Heidi Beirich, of the “hate-watch” organization, the Southern Poverty Law Center, said that while Geller is entitled to express herself, “I think decent people would say: ‘Why do you [Geller] need to do that [blaspheme against Muhammad]?’”

MSNBC host Chris Matthews castigated Geller for arranging a “trap” for those who were intent upon slaughtering her and every one of the 200 or so people in attendance at her event.

CNN’s Alisyn Camerota informed Geller that the latter’s critics seem to have a point in charging her with “Islamophobia.”

The Washington Post offers this gem of a headline: “Event organizer offers no apology after thwarted attack in Texas.”

That the usual suspects on the left reserve their moral outrage for Geller, rather than those who would’ve murdered her and the crowds of participants at the Garland exhibition, is telling. It’s also all too predictable.

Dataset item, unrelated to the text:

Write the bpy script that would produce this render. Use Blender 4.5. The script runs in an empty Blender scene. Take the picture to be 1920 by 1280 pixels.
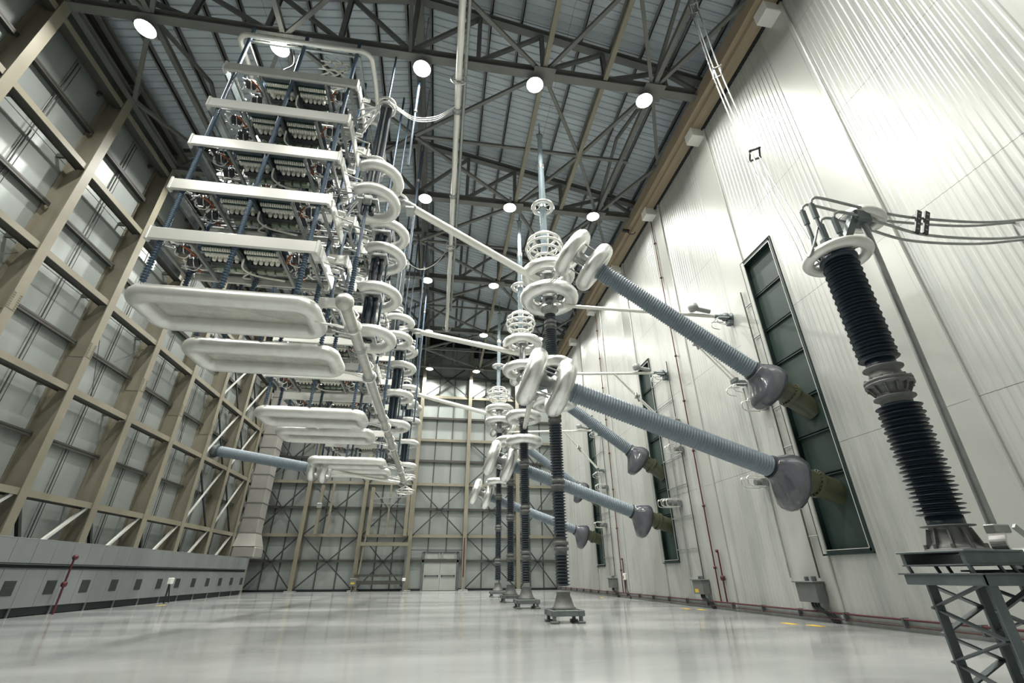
import bpy, math, random
from mathutils import Vector, Matrix
random.seed(7)
C = bpy.context.scene
COL = C.collection
PI = math.pi

# ------------------------------------------------------------------ camera, world, exposure
cam_d = bpy.data.cameras.new('camera')
cam_d.sensor_width = 36.0
cam_d.lens = 15.96
cam_d.clip_end = 200
cam = bpy.data.objects.new('camera', cam_d)
COL.objects.link(cam)
yaw, pitch, roll = 0.15203, 0.47438, -0.0037
fw = Vector((math.sin(yaw)*math.cos(pitch), math.cos(yaw)*math.cos(pitch), math.sin(pitch)))
r0 = Vector((math.cos(yaw), -math.sin(yaw), 0)); u0 = r0.cross(fw)
rt = r0*math.cos(roll)+u0*math.sin(roll); up = -r0*math.sin(roll)+u0*math.cos(roll)
m = Matrix((rt, up, -fw)).transposed().to_4x4()
m.translation = Vector((0, 0, 1.05))
cam.matrix_world = m
C.camera = cam

w = bpy.data.worlds.new('world'); C.world = w; w.use_nodes = True
w.node_tree.nodes['Background'].inputs[0].default_value = (.10, .13, .16, 1)
w.node_tree.nodes['Background'].inputs[1].default_value = .3
C.view_settings.view_transform = 'Standard'
C.view_settings.look = 'None'
C.view_settings.exposure = 0.0
C.view_settings.gamma = 1.0
LAMP_W = 420.0
LAMP_COL = (1.0, .978, .915)

# ------------------------------------------------------------------ materials
MATS = {}
def mat(name, col, rough=.5, metal=0.0, var=.12, scale=3.0, bump=0.0, bscale=20.0, stretch=(1, 1, 1),
        coat=0.0, rvar=0.0, dirt=None, dscale=.6):
    if name in MATS: return MATS[name]
    M = bpy.data.materials.new(name); M.use_nodes = True
    nt = M.node_tree; N = nt.nodes; L = nt.links; b = N['Principled BSDF']
    tc = N.new('ShaderNodeTexCoord'); mp = N.new('ShaderNodeMapping')
    mp.inputs['Scale'].default_value = stretch
    geo = N.new('ShaderNodeNewGeometry')
    L.new(geo.outputs['Position'], mp.inputs['Vector'])
    nz = N.new('ShaderNodeTexNoise'); nz.inputs['Scale'].default_value = scale; nz.inputs['Detail'].default_value = 5
    L.new(mp.outputs[0], nz.inputs['Vector'])
    rp = N.new('ShaderNodeValToRGB'); e = rp.color_ramp.elements
    e[0].position = .3; e[1].position = .7
    lo = [max(0, c*(1-var)) for c in col]; hi = [min(1, c*(1+var)) for c in col]
    e[0].color = (*lo, 1); e[1].color = (*hi, 1)
    L.new(nz.outputs['Fac'], rp.inputs[0])
    out = rp.outputs[0]
    if dirt:
        n2 = N.new('ShaderNodeTexNoise'); n2.inputs['Scale'].default_value = dscale; n2.inputs['Detail'].default_value = 6
        n2.inputs['Roughness'].default_value = .6
        L.new(mp.outputs[0], n2.inputs['Vector'])
        r2 = N.new('ShaderNodeValToRGB'); r2.color_ramp.elements[0].position = .50; r2.color_ramp.elements[1].position = .75
        L.new(n2.outputs['Fac'], r2.inputs[0])
        mx = N.new('ShaderNodeMixRGB'); mx.inputs[2].default_value = (*dirt, 1)
        mul = N.new('ShaderNodeMath'); mul.operation = 'MULTIPLY'; mul.inputs[1].default_value = .6
        L.new(r2.outputs[0], mul.inputs[0]); L.new(mul.outputs[0], mx.inputs[0]); L.new(out, mx.inputs[1]); out = mx.outputs[0]
    L.new(out, b.inputs['Base Color'])
    b.inputs['Metallic'].default_value = metal
    b.inputs['Roughness'].default_value = rough
    if coat: b.inputs['Coat Weight'].default_value = coat
    if rvar:
        mr = N.new('ShaderNodeMapRange'); mr.inputs[3].default_value = max(.02, rough-rvar); mr.inputs[4].default_value = rough+rvar
        L.new(nz.outputs['Fac'], mr.inputs[0]); L.new(mr.outputs[0], b.inputs['Roughness'])
    if bump:
        bn = N.new('ShaderNodeTexNoise'); bn.inputs['Scale'].default_value = bscale; bn.inputs['Detail'].default_value = 4
        L.new(mp.outputs[0], bn.inputs['Vector'])
        bp = N.new('ShaderNodeBump'); bp.inputs['Strength'].default_value = bump; bp.inputs['Distance'].default_value = .02
        L.new(bn.outputs['Fac'], bp.inputs['Height']); L.new(bp.outputs[0], b.inputs['Normal'])
    MATS[name] = M
    return M
def glow(name, col, s):
    M = bpy.data.materials.new(name); M.use_nodes = True
    b = M.node_tree.nodes['Principled BSDF']
    b.inputs['Base Color'].default_value = (*col, 1)
    b.inputs['Emission Color'].default_value = (*col, 1); b.inputs['Emission Strength'].default_value = s
    return M
M_WALL = mat('white_sheet', (.48, .495, .47), .36, .28, .06, .5, stretch=(1, 1, .07), dirt=(.27, .305, .30), dscale=2.6, rvar=.06)
M_WSTRIP = mat('flat_white_sheet', (.47, .485, .455), .32, .28, .05, .4, stretch=(1, 1, .2), rvar=.05)
M_LWALL = mat('grey_sheet', (.345, .38, .368), .36, .30, .08, .5, stretch=(1, 1, .2), dirt=(.27, .29, .275), dscale=.9)
M_TAN = mat('tan_steel', (.215, .20, .15), .5, 0, .10, 1.2)
M_GIRT = mat('girt_steel', (.055, .055, .048), .5, 0, .10, 1.5)
M_BRACE = mat('dark_brace', (.030, .036, .036), .5, 0, .1, 2)
M_TRUSS = mat('truss_steel', (.135, .14, .13), .5, 0, .15, 1.0)
M_DECK = mat('roof_sheet', (.53, .60, .645), .42, .0, .10, .7, stretch=(.3, 1, 1))
M_BEAM = mat('eave_concrete', (.33, .265, .185), .6, 0, .16, 1.2, stretch=(3, .4, 1), dirt=(.22, .175, .12))
M_ALU = mat('aluminium', (.78, .785, .76), .32, .92, .05, 6, bump=.22, bscale=5, rvar=.06)
M_ALU2 = mat('cream_aluminium', (.72, .725, .69), .36, .55, .05, 3, dirt=(.56, .56, .53), dscale=2.0)
M_TUBE = mat('bus_aluminium', (.74, .735, .68), .30, .4, .05, 3)
M_TUBED = mat('weathered_tube', (.50, .50, .46), .38, .5, .10, 6, dirt=(.36, .36, .33), dscale=4)
M_FASCIA = mat('fascia_white', (.66, .67, .63), .32, .2, .03, 2)
M_STEEL = mat('galvanised', (.33, .35, .34), .42, .6, .14, 6)
M_PED = mat('pedestal_steel', (.135, .155, .15), .45, .3, .14, 6)
M_DSTEEL = mat('dark_galvanised', (.13, .155, .16), .45, .5, .2, 5)
M_RUBBER = mat('black_silicone', (.010, .022, .034), .38, 0, .15, 4)
M_BUSHING = mat('grey_silicone', (.17, .215, .25), .42, 0, .08, 3)
M_ROD = mat('blue_insulator', (.040, .075, .118), .4, 0, .12, 3)
M_RODG = mat('pale_blue_insulator', (.32, .40, .44), .4, 0, .06, 3)
M_HOOD = mat('grey_hood', (.085, .09, .105), .16, 0, .06, 2, coat=.5)
M_OLIVE = mat('olive_pipe', (.068, .076, .042), .42, 0, .10, 3)
M_GREEN = mat('green_panel', (.026, .048, .041), .5, 0, .10, .8, dirt=(.020, .037, .033))
M_DKGREEN = mat('dark_green_frame', (.012, .028, .026), .45, 0, .1, 2)
M_CASTIRON = mat('cast_flange', (.125, .13, .125), .5, .3, .15, 8)
M_RED = mat('red_pipe', (.075, .012, .018), .4, 0, .1, 4)
M_YEL = mat('yellow_paint', (.62, .42, .03), .5, 0, .06, 4)
M_BLACK = mat('black_cable', (.012, .014, .016), .45, 0, .1, 3)
M_BOX = mat('grey_box', (.16, .17, .165), .45, .2, .08, 4)
M_HVAC = mat('plenum_panel', (.215, .235, .237), .45, .1, .05, 1.5, stretch=(1, 1, .4))
M_DARK = mat('dark_gap', (.008, .011, .013), .6, 0, .1, 2)
M_GRILLE = mat('grille_dark', (.045, .055, .055), .5, .3, .1, 4)
M_DUCT = mat('duct_sheet', (.33, .325, .30), .45, .3, .06, 2)
M_COPPER = mat('copper', (.34, .12, .06), .35, .8, .15, 5)
M_WPLAST = mat('white_plastic', (.82, .82, .74), .35, 0, .05, 6)
M_GRN = mat('heatsink_green', (.03, .075, .07), .35, .2, .2, 20)
M_COIL = mat('coil_black', (.035, .038, .042), .3, .2, .25, 12)
M_TRAY = mat('tray_dark', (.075, .095, .11), .45, .4, .2, 6)
M_PGREEN = mat('pale_green', (.30, .36, .27), .3, 0, .15, 12)
M_DOOR = mat('door_sheet', (.34, .36, .335), .45, 0, .05, 1.5)
M_WHITE = mat('white_cap', (.78, .78, .74), .4, 0, .03, 2)
M_FRONTW = mat('bounce_wall', (.42, .43, .41), .5, 0, .05, 1)
M_LAMP = glow('lamp_lens', (1.0, .96, .86), 28.0)

def floor_mat():
    M = bpy.data.materials.new('epoxy_floor'); M.use_nodes = True
    nt = M.node_tree; N = nt.nodes; L = nt.links; b = N['Principled BSDF']
    g = N.new('ShaderNodeNewGeometry'); mp = N.new('ShaderNodeMapping'); mp.inputs['Scale'].default_value = (.18, .55, 1)
    L.new(g.outputs['Position'], mp.inputs[0])
    n1 = N.new('ShaderNodeTexNoise'); n1.inputs['Scale'].default_value = .9; n1.inputs['Detail'].default_value = 6
    L.new(mp.outputs[0], n1.inputs[0])
    rp = N.new('ShaderNodeValToRGB'); e = rp.color_ramp.elements
    e[0].position = .32; e[0].color = (.27, .285, .28, 1); e[1].position = .66; e[1].color = (.44, .458, .45, 1)
    L.new(n1.outputs['Fac'], rp.inputs[0]); L.new(rp.outputs[0], b.inputs['Base Color'])
    n2 = N.new('ShaderNodeTexNoise'); n2.inputs['Scale'].default_value = 1.3; n2.inputs['Detail'].default_value = 4
    L.new(mp.outputs[0], n2.inputs[0])
    mr = N.new('ShaderNodeMapRange'); mr.inputs[3].default_value = .05; mr.inputs[4].default_value = .20
    L.new(n2.outputs['Fac'], mr.inputs[0]); L.new(mr.outputs[0], b.inputs['Roughness'])
    b.inputs['Specular IOR Level'].default_value = .6
    n3 = N.new('ShaderNodeTexNoise'); n3.inputs['Scale'].default_value = 2.2; n3.inputs['Detail'].default_value = 3
    L.new(g.outputs['Position'], n3.inputs[0])
    bp = N.new('ShaderNodeBump'); bp.inputs['Strength'].default_value = .05; bp.inputs['Distance'].default_value = .01
    L.new(n3.outputs['Fac'], bp.inputs['Height']); L.new(bp.outputs[0], b.inputs['Normal'])
    return M
M_FLOOR = floor_mat()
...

When the French magazine Charlie Hebdo published cartoons depicting Muhammad, a couple of Islamic fundamentalists responded by massacring several people at its offices. In the wake of this bloodbath—an attack on “free speech” is how it was branded—nearly the entire Western media, and certainly all of the left, expressed its solidarity with the murdered.

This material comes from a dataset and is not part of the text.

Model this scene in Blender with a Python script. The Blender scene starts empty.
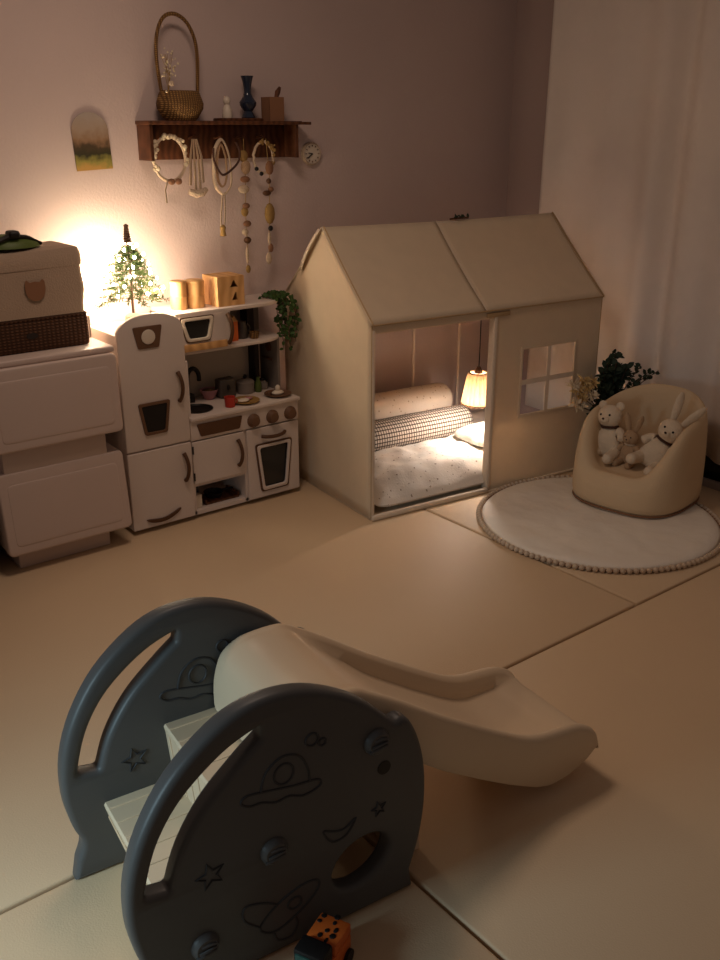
import bpy, bmesh, math, random
from mathutils import Vector, Matrix, noise
random.seed(7)
S = bpy.context.scene
COL = S.collection
PI = math.pi

# ------------------------------------------------------------------ materials
def lin(h):
    h = h.lstrip('#')
    r = [int(h[i:i+2], 16)/255 for i in (0, 2, 4)]
    return tuple(c/12.92 if c <= .04045 else ((c+.055)/1.055)**2.4 for c in r) + (1,)

def mat(name, col, rough=.6, var=.08, scale=20, bump=0., bscale=None, trans=0., metal=0., spec=.3, sheen=0.):
    m = bpy.data.materials.new(name); m.use_nodes = True
    nt = m.node_tree; n = nt.nodes; l = nt.links
    b = n['Principled BSDF']; c = lin(col)
    b.inputs['Roughness'].default_value = rough
    b.inputs['Metallic'].default_value = metal
    b.inputs['Specular IOR Level'].default_value = spec
    if sheen: b.inputs['Sheen Weight'].default_value = sheen
    tc = n.new('ShaderNodeTexCoord')
    nz = n.new('ShaderNodeTexNoise'); nz.inputs['Scale'].default_value = scale; nz.inputs['Detail'].default_value = 3
    l.new(tc.outputs['Object'], nz.inputs['Vector'])
    mx = n.new('ShaderNodeMix'); mx.data_type = 'RGBA'
    mx.inputs[6].default_value = tuple(x*(1-var) for x in c[:3]) + (1,)
    mx.inputs[7].default_value = tuple(min(1, x*(1+var)) for x in c[:3]) + (1,)
    l.new(nz.outputs['Fac'], mx.inputs[0]); l.new(mx.outputs[2], b.inputs['Base Color'])
    if bump:
        bn = n.new('ShaderNodeTexNoise'); bn.inputs['Scale'].default_value = bscale or scale*4
        l.new(tc.outputs['Object'], bn.inputs['Vector'])
        bp = n.new('ShaderNodeBump'); bp.inputs['Strength'].default_value = bump; bp.inputs['Distance'].default_value = .01
        l.new(bn.outputs['Fac'], bp.inputs['Height']); l.new(bp.outputs['Normal'], b.inputs['Normal'])
    if trans:
        t = n.new('ShaderNodeBsdfTranslucent'); l.new(mx.outputs[2], t.inputs['Color'])
        ms = n.new('ShaderNodeMixShader'); ms.inputs[0].default_value = trans
        l.new(b.outputs[0], ms.inputs[1]); l.new(t.outputs[0], ms.inputs[2])
        l.new(ms.outputs[0], n['Material Output'].inputs['Surface'])
    m['mx'] = mx.name
    return m

def emit(name, col, strength):
    m = bpy.data.materials.new(name); m.use_nodes = True
    b = m.node_tree.nodes['Principled BSDF']
    b.inputs['Base Color'].default_value = lin(col)
    b.inputs['Emission Color'].default_value = lin(col); b.inputs['Emission Strength'].default_value = strength
    return m

def uvpattern(name, base, ink, kind, su, sv, w):
    """fabric with a woven check or a small print laid out in the cloth's own UV"""
    m = mat(name, base, .9, .05, 30, .15, 120)
    n = m.node_tree.nodes; l = m.node_tree.links; b = n['Principled BSDF']
    uv = n.new('ShaderNodeTexCoord'); mp = n.new('ShaderNodeMapping'); mp.inputs['Scale'].default_value = (su, sv, 1)
    l.new(uv.outputs['UV'], mp.inputs['Vector'])
    def math_(op, a, bb=None):
        k = n.new('ShaderNodeMath'); k.operation = op
        if hasattr(a, 'links'): l.new(a, k.inputs[0])
        else: k.inputs[0].default_value = a
        if bb is not None:
            if hasattr(bb, 'links'): l.new(bb, k.inputs[1])
            else: k.inputs[1].default_value = bb
        return k.outputs[0]
    if kind == 'grid':
        sp = n.new('ShaderNodeSeparateXYZ'); l.new(mp.outputs[0], sp.inputs[0])
        fx = math_('LESS_THAN', math_('FRACT', sp.outputs[0]), w); fy = math_('LESS_THAN', math_('FRACT', sp.outputs[1]), w)
        f = math_('MAXIMUM', fx, fy)
    else:
        v = n.new('ShaderNodeTexVoronoi'); v.inputs['Scale'].default_value = 1; v.voronoi_dimensions = '2D'
        l.new(mp.outputs[0], v.inputs['Vector'])
        nz = n.new('ShaderNodeTexNoise'); nz.inputs['Scale'].default_value = 3.; l.new(mp.outputs[0], nz.inputs['Vector'])
        f = math_('LESS_THAN', math_('ADD', v.outputs['Distance'], math_('MULTIPLY', nz.outputs['Fac'], .35)), w)
    mx = n.new('ShaderNodeMix'); mx.data_type = 'RGBA'
    l.new(f, mx.inputs[0]); l.new(n[m['mx']].outputs[2], mx.inputs[6]); mx.inputs[7].default_value = lin(ink)
    l.new(mx.outputs[2], b.inputs['Base Color'])
    return m

def weave(name, c1, c2, sc=90):
    m = mat(name, c1, .8, .2, 30)
    n = m.node_tree.nodes; l = m.node_tree.links; b = n['Principled BSDF']
    tc = n.new('ShaderNodeTexCoord')
    w1 = n.new('ShaderNodeTexWave'); w1.wave_type = 'BANDS'; w1.bands_direction = 'Z'; w1.inputs['Scale'].default_value = sc/6; w1.inputs['Distortion'].default_value = 1.
    w2 = n.new('ShaderNodeTexWave'); w2.bands_direction = 'X'; w2.inputs['Scale'].default_value = sc/9; w2.inputs['Distortion'].default_value = 1.
    for w in (w1, w2): l.new(tc.outputs['Object'], w.inputs['Vector'])
    k = n.new('ShaderNodeMath'); k.operation = 'MULTIPLY'; l.new(w1.outputs['Fac'], k.inputs[0]); l.new(w2.outputs['Fac'], k.inputs[1])
    mx = n.new('ShaderNodeMix'); mx.data_type = 'RGBA'; l.new(k.outputs[0], mx.inputs[0])
    mx.inputs[6].default_value = lin(c2); l.new(n[m['mx']].outputs[2], mx.inputs[7]); l.new(mx.outputs[2], b.inputs['Base Color'])
    bp = n.new('ShaderNodeBump'); bp.inputs['Strength'].default_value = .6; bp.inputs['Distance'].default_value = .006
    l.new(k.outputs[0], bp.inputs['Height']); l.new(bp.outputs['Normal'], b.inputs['Normal'])
    return m

def woodmat(name, c1, c2, sc=8, rough=.5, direction='X', dist=6):
    m = mat(name, c1, rough, .1, 30)
    n = m.node_tree.nodes; l = m.node_tree.links; b = n['Principled BSDF']
    tc = n.new('ShaderNodeTexCoord'); w = n.new('ShaderNodeTexWave'); w.bands_direction = direction
    w.inputs['Scale'].default_value = sc; w.inputs['Distortion'].default_value = dist; w.inputs['Detail'].default_value = 2
    l.new(tc.outputs['Object'], w.inputs['Vector'])
    mx = n.new('ShaderNodeMix'); mx.data_type = 'RGBA'; l.new(w.outputs['Fac'], mx.inputs[0])
    mx.inputs[6].default_value = lin(c2); l.new(n[m['mx']].outputs[2], mx.inputs[7]); l.new(mx.outputs[2], b.inputs['Base Color'])
    return m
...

Beyond the fact that the aspiring killers in Texas failed where their French counterparts succeeded, the only other difference between the situations in the Lone Star state and Paris is that the illustrations of Muhammad featured at Geller’s event weren’t nearly as obnoxious, perverse, and disgusting as those printed in the pages of Charlie Hebdo.

So why, then, is it that legions of people from around the Western world were clamoring to “stand with Charlie,” while Geller and her organization have been condemned? For an answer, we must look beyond the details of these two events to the political circumstances of those involved with them:

Charlie Hebdo is a militantly irreligious, leftist rag.

Geller’s AFDI is nothing of the sort. In fact, Geller’s organization exists exactly in order to draw the public’s attention to the glaring incompatibility between Islamic fundamentalism and Western civilization.

Both her conviction that jihadism deserves as much attention as she devotes to it as well as the latest tactics that Geller’s employed in driving home this point can and should be debated. Yet one shouldn’t have to sympathize with Geller in order to be struck by the breathtaking hypocrisy of her critics.

To be clear, Geller’s detractors are motivated by nothing more or less than a deep and abiding ideological animosity toward her, for they regard Geller as just one more “right-winger” with whom they must contend, just one more obstacle in their path toward “the fundamental transformation” of the world.


And her background as an outspoken white, non-violent, non-leftist critic of a Politically Correct Zeitgeist that insulates certain groups—like Muslims—against any objections, to say nothing of the kinds of objections that Geller is known to raise, guarantees her standing as an object of the left’s contempt.

As for Muslims, they are among the teeming masses of the world’s “oppressed,” the targets of the Christian West’s centuries’ old campaign against humanity. From the Crusaders of yesteryear to the imperialists of today, Muslims are, ultimately, victims. From the left’s perspective, it is precisely this history of “oppression” and “exploitation” that explains terrorism and jihadism.

Yet these “root causes” don’t just explain Islamic violence.

They justify them.

When the violence is directed at unenlightened retrogrades like Geller, it is that much more justified.

Admittedly, no leftist will say as much—probably not even to him or herself. But this is the meta-narrative, the unspoken conceptual framework, to which the left assimilates Islamic-on-Everyone violence.

Of this, anyone who knows anything at all about the left can have no doubts.